:: Aim of the exercise ::
Quote verbatim the span of lines that begins the listing below and closes with the line containing "COL = scn.collection".

(Stored entries)
* BEGIN *
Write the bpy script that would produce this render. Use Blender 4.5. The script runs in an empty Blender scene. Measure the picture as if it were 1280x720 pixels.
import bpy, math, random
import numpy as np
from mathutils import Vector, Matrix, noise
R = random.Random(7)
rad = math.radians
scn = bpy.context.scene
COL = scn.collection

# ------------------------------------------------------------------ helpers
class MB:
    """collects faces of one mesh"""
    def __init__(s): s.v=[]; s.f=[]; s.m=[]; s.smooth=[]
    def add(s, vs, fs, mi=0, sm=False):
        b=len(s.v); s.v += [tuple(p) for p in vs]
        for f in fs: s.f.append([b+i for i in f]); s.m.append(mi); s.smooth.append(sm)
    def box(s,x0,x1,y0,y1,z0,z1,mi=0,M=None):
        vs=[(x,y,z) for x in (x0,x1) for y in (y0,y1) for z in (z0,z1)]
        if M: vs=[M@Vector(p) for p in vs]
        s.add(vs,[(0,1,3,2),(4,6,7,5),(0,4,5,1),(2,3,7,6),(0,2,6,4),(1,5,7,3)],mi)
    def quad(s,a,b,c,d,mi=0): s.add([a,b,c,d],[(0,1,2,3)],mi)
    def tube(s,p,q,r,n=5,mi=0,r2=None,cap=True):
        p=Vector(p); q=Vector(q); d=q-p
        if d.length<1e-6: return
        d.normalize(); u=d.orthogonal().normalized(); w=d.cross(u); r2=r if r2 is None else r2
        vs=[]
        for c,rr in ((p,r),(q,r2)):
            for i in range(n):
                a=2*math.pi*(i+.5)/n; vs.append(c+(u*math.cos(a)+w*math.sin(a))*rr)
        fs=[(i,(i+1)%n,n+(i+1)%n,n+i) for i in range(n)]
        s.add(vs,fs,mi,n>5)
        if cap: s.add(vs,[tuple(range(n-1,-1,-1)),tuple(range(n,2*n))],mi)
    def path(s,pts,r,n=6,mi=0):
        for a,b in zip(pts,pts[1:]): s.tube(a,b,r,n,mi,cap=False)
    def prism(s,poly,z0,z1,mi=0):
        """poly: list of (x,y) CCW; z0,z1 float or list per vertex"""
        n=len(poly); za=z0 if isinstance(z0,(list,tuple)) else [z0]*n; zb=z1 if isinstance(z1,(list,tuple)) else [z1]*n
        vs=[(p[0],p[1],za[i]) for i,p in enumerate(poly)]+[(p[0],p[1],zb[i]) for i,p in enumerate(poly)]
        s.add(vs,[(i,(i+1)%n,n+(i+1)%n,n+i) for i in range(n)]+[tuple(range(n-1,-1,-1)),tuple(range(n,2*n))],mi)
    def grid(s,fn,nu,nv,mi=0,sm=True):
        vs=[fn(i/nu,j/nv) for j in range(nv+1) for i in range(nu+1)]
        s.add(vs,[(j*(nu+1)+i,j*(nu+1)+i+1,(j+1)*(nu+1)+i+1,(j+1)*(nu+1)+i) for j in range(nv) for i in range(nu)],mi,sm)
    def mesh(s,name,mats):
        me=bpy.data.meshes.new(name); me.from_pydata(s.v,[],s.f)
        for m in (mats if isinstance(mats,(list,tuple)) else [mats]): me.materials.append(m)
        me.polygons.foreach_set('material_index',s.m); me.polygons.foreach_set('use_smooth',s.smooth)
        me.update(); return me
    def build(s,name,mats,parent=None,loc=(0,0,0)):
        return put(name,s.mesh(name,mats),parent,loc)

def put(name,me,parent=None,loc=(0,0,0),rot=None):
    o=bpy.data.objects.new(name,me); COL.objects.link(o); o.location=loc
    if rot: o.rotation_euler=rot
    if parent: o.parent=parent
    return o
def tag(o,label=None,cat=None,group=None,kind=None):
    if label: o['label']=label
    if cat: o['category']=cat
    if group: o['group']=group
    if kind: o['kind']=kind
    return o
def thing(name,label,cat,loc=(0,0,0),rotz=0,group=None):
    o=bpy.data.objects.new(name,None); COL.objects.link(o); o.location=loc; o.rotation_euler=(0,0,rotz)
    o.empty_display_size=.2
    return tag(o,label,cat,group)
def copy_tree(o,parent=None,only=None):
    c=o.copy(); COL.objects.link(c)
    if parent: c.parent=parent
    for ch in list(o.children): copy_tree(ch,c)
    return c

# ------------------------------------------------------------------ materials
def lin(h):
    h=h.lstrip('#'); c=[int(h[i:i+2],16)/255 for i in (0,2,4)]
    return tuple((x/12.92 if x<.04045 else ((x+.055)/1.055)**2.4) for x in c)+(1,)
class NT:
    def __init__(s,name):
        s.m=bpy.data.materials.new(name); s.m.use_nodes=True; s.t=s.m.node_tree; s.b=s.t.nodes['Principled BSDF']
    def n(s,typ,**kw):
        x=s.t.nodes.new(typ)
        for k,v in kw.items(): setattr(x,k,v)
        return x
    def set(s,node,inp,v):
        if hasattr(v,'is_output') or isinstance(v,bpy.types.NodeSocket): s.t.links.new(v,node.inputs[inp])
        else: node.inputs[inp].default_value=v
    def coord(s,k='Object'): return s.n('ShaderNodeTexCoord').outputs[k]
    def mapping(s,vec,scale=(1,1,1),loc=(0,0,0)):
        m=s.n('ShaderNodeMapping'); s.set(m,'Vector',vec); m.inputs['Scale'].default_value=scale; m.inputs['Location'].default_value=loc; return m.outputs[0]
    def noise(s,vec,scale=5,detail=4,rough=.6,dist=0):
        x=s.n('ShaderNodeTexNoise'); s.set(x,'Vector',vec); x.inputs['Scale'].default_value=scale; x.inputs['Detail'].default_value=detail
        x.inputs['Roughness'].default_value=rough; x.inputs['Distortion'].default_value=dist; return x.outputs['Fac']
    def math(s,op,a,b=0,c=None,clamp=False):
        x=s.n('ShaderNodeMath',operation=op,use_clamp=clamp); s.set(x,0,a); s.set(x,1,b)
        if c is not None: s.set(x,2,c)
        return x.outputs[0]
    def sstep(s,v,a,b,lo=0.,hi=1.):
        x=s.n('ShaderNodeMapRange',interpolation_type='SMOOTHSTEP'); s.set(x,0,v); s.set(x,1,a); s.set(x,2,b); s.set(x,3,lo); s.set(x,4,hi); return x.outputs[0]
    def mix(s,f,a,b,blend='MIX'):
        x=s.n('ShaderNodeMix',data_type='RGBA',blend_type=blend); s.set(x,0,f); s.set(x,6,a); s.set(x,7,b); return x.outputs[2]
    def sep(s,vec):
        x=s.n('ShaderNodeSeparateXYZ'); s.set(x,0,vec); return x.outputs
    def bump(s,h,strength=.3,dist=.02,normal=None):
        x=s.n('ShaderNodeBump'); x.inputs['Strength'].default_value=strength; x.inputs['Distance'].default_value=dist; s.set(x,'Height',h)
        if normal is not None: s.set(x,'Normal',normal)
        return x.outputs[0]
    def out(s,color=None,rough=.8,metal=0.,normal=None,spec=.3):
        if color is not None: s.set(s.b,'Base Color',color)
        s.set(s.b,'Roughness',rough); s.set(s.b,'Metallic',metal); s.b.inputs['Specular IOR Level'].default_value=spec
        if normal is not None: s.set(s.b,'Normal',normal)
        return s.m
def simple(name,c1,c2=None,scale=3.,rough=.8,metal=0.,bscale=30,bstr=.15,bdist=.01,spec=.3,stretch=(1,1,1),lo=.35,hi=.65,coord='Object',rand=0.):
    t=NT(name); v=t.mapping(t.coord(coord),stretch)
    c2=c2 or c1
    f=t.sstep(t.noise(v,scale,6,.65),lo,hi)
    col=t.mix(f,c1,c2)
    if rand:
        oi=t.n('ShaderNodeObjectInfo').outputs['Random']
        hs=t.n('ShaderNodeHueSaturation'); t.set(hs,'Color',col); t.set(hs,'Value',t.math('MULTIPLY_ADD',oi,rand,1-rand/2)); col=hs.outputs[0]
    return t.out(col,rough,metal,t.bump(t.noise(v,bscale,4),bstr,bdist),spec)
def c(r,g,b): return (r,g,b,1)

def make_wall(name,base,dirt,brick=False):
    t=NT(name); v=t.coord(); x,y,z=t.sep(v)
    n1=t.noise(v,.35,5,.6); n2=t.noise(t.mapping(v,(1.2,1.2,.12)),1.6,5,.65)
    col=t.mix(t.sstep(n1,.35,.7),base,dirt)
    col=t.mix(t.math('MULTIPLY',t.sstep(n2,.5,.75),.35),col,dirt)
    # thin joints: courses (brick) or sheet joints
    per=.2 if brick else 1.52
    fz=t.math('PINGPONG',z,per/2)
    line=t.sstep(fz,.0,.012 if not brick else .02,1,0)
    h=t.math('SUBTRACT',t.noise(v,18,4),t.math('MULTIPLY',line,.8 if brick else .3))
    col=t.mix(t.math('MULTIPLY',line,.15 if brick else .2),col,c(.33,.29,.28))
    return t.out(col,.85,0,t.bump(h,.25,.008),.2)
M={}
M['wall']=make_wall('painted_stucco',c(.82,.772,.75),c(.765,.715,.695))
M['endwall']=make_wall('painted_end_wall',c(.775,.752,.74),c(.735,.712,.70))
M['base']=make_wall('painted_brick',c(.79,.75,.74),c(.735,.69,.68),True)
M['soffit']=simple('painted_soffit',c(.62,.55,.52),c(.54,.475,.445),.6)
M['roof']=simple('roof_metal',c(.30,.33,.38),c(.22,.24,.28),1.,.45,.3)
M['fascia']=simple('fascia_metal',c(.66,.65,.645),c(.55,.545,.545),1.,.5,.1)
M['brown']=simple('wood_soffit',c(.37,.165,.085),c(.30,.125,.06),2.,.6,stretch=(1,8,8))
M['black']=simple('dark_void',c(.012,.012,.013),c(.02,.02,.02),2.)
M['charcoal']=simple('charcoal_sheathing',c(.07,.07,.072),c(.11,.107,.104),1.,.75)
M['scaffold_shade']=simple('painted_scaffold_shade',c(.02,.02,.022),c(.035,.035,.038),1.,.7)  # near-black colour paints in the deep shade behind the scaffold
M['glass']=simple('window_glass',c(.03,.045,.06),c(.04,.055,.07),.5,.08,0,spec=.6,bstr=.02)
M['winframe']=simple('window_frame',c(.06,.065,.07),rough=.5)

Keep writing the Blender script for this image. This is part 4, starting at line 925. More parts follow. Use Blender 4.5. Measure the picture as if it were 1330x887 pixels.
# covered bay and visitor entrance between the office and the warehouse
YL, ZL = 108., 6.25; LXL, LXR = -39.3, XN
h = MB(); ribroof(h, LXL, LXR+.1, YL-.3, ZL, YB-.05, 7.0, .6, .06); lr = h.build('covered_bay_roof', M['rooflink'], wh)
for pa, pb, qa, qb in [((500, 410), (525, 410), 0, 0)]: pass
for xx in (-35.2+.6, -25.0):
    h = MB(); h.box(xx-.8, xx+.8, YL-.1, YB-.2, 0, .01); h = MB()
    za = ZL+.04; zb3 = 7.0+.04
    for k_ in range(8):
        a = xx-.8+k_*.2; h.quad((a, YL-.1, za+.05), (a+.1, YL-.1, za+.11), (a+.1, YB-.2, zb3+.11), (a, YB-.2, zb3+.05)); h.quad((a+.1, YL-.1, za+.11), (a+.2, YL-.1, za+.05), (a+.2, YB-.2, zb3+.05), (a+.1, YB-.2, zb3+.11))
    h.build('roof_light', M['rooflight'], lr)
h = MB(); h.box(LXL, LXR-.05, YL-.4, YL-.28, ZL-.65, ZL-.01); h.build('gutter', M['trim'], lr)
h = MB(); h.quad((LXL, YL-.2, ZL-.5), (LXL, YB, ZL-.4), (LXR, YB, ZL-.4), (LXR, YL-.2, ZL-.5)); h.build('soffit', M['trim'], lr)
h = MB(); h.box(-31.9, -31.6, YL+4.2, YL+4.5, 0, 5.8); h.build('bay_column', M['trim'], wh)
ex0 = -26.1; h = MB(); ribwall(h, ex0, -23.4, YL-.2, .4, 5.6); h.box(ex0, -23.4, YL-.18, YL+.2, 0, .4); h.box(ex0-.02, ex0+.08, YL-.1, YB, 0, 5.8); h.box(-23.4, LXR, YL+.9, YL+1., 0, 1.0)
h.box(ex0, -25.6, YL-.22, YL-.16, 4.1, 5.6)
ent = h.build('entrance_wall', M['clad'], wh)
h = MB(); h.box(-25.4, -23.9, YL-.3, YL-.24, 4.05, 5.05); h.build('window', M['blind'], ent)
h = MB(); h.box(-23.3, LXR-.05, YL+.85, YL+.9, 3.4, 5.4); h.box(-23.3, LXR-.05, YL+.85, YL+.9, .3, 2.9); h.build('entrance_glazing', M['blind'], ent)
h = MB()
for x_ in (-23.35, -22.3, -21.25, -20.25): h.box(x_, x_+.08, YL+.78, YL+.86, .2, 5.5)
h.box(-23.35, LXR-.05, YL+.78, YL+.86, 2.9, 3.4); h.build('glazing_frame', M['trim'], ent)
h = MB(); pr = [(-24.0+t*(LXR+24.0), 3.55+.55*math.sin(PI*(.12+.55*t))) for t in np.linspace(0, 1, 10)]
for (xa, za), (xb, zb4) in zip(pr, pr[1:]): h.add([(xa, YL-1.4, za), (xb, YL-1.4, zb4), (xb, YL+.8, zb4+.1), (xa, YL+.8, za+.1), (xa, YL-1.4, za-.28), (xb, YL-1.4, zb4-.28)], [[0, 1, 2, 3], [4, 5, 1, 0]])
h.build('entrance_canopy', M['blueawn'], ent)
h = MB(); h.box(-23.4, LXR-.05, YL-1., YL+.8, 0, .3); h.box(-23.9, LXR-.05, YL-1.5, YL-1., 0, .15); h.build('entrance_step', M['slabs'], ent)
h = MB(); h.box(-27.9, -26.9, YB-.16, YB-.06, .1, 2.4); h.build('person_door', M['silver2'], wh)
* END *
:: Response to this exercise ::
Write the bpy script that would produce this render. Use Blender 4.5. The script runs in an empty Blender scene. Measure the picture as if it were 1280x720 pixels.
import bpy, math, random
import numpy as np
from mathutils import Vector, Matrix, noise
R = random.Random(7)
rad = math.radians
scn = bpy.context.scene
COL = scn.collection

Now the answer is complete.